Design and construction

A direct view linear LED luminaire accommodates the linear LED assembly, driver and control electronics in an extruded aluminum housing which forms a rugged, weather-tight, impact and corrosion resistant enclosure in conjunction with the lens, silicone gaskets, die cast endcaps, and waterproof connectors. A membrane vent is usually installed in the enclosure to enable pressure equalization, which is intended to increase the service life of seals and reduce the potential for moisture vapor to condense on lenses. The anodized aluminum housing also provides heat dissipation for the LEDs by way of conduction and convection. The optical lens is either a translucent UV-protected polycarbonate lens that provides a maximized viewing angle, or a clear lens that produces minimal optical losses.
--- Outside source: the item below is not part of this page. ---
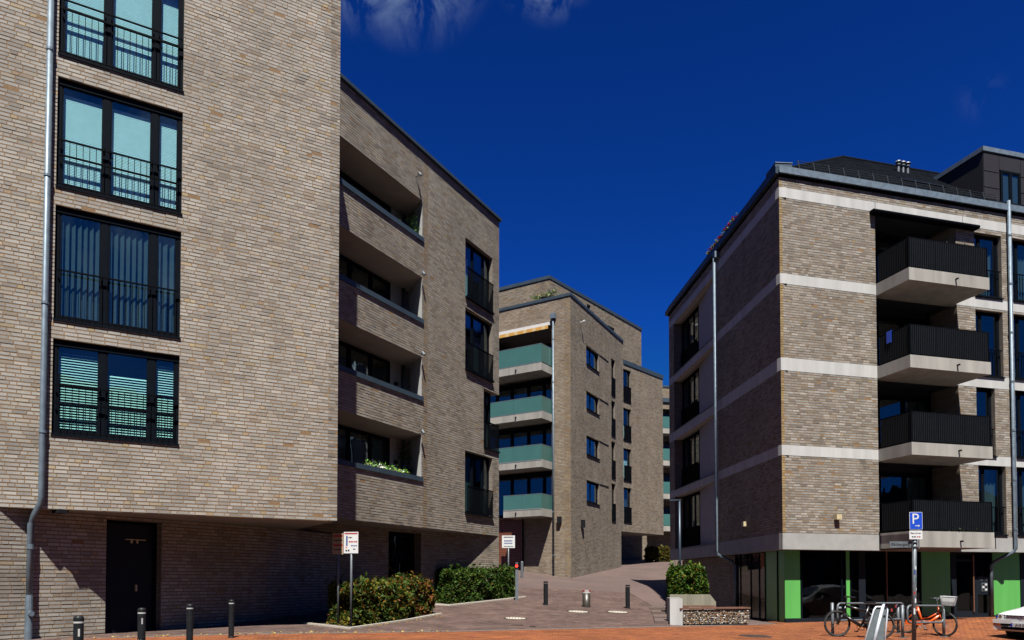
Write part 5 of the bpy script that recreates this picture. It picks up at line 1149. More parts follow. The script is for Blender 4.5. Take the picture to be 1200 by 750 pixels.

The LEDs are driven by a constant current power supply which runs off AC mains power or uses low voltage DC power as the input. Direct view linear LED luminaires can be installed end-to-end to provide seamless illumination. Optional jumper cables allow to add space between fixtures in a series. They can be connected in series or in parallel (wired to a common junction box). The maximum number of luminaires each circuit can operate depends on the total input voltage and circuit length.

Color production

Direct view linear LED luminaires may be designed to produce solid white, solid color, tunable white, or color-changing light. Tunable white LED systems allow dynamically control of color and intensity and provide a continuously adjustable range of color temperatures.

Multi-channel color mixer systems are used to deliver vibrant lighting effects or create media façades. The standard RGB LED system is capable of creating intensely saturated light but the hue, saturation and brightness values available in the color system are limited. The addition of a white LED to produce an RGBW addresses this issue and allows to create better-quality white light. Adding an amber LED to create an RGBA expands the gamut to include warmer tones such as rich gold, yellow, and orange shades.

To produce the specified color, color tunable LEDs require accurate dimming of their component LEDs. Dimming of the LEDs can be accomplished through constant current reduction (CCR) or pulse-width modulation (PWM). CCR dimming has less complex and less expensive electronic requirements but the output color of an LED dimming using this method can have a noticeable dependency on the drive current that is applied.

Color critical applications often use PWM dimming to maintain the same color throughout the dimming range. PWM dimming can also deliver the LED light output over a full range from 100% to 0%, which is advantageous in calling up any color within the mixing range of a multi-channel LED system.

Control protocol

In a direct view linear LED luminaire, each single-color LED or each component LED of a multi-color LED array is individually addressed. Addressing of individual LEDs or component LEDs allows them to identify the specific control signals. Each single-color LED or multi-color LED, which is often referred to as a lighting node, thus can be individually controlled, turning each direct view luminaire into a row of pixels.

The dimming circuit that operates each single-color LED or each component LED of a multi-color LED array accepts control input through a digital interface. The digital interface is most commonly a conversion device based on DMX512 (Digital Multiplex) or a network protocol designed for Ethernet (e.g., KiNET, the Ethernet lighting protocol from Philips Color Kinetics).

A central DMX or Ethernet controller then communicates with lighting nodes in the network and tells each node what intensity, color and rate of change it should follow. The set of digital instructions creates a light show that can be as simple as color chasing, or as complex as complex as sophisticated presentations calling for hundreds or thousands of individually controllable lighting nodes.

Video controllers can manage and coordinate tens of thousands of lighting nodes in the installation as pixels in a display. Integration with media servers and audio systems creates multimedia installations.